Optical polarisation variability of radio loud narrow line Seyfert 1 galaxies. Search for long rotations of the polarisation plane

TL;DR

This study monitors optical polarisation in radio loud narrow line Seyfert 1 galaxies, detecting multiple long rotations of the polarisation plane, which are likely intrinsic, marking the first such observations in this galaxy class.

Contribution

It provides the first evidence of long EVPA rotations in radio loud NLSy1 galaxies, suggesting intrinsic magnetic field evolution in their jets.

Findings

Multiple EVPA rotations detected in two sources.

EVPA aligns at ~49° to radio jet, indicating magnetic field orientation.

Variability observed in polarisation fraction and angle.

Abstract

Narrow line Seyfert 1 galaxies (NLSy1s) constitute the AGN subclass associated with systematically smaller black hole masses. A few radio loud ones have been detected in MeV -- GeV energy bands by Fermi and evidence for the presence of blazar-like jets has been accumulated.
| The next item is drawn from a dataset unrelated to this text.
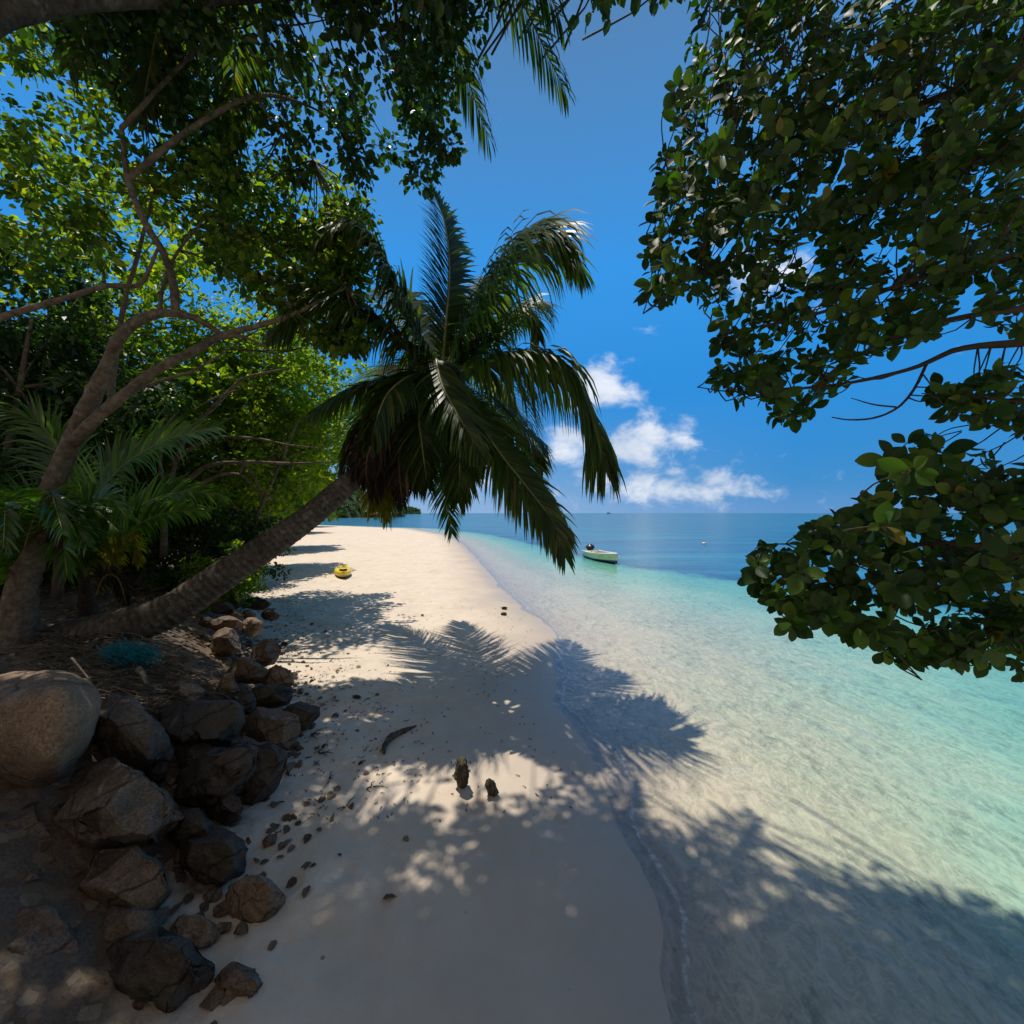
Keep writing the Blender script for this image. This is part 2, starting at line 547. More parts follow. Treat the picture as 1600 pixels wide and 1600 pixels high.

In this study we wish to quantify the temporal behaviour of the optical polarisation, fraction and angle, for a selected sample of radio loud NLSy1s. We also search for rotations of the polarisation plane similar to those commonly observed in blazars. We have conducted R-band optical polarisation monitoring of a sample of 10 RL NLSy1s 5 of which have been previously detected by Fermi. The dataset includes observations with the RoboPol, KANATA, Perkins and Steward polarimeters. In the cases where evidences for long rotations of the polarisation plane are found, we carry out numerical simulations to assess the probability that they are caused by intrinsically evolving EVPAs instead of observational noise. Even our moderately sampled sources show indications of variability, both in polarisation fraction and angle. For the four best sampled objects in our sample we find multiple periods of significant polarisation angle variability. In the two best sampled cases, namely J1505+0326 and J0324+3410, we find indications for three long rotations. We show that although noise can induce the observed behaviour, it is much more likely that the apparent rotation is caused by intrinsic evolution of the EVPA. To our knowledge this is the very first detection of such events in this class of sources. In the case of the largest dataset (J0324+3410) we find that the EVPA concentrates around a direction which is at 49.3\degr to the 15-GHz radio jet implying a projected magnetic field at an angle of 40.7\degr to that axis.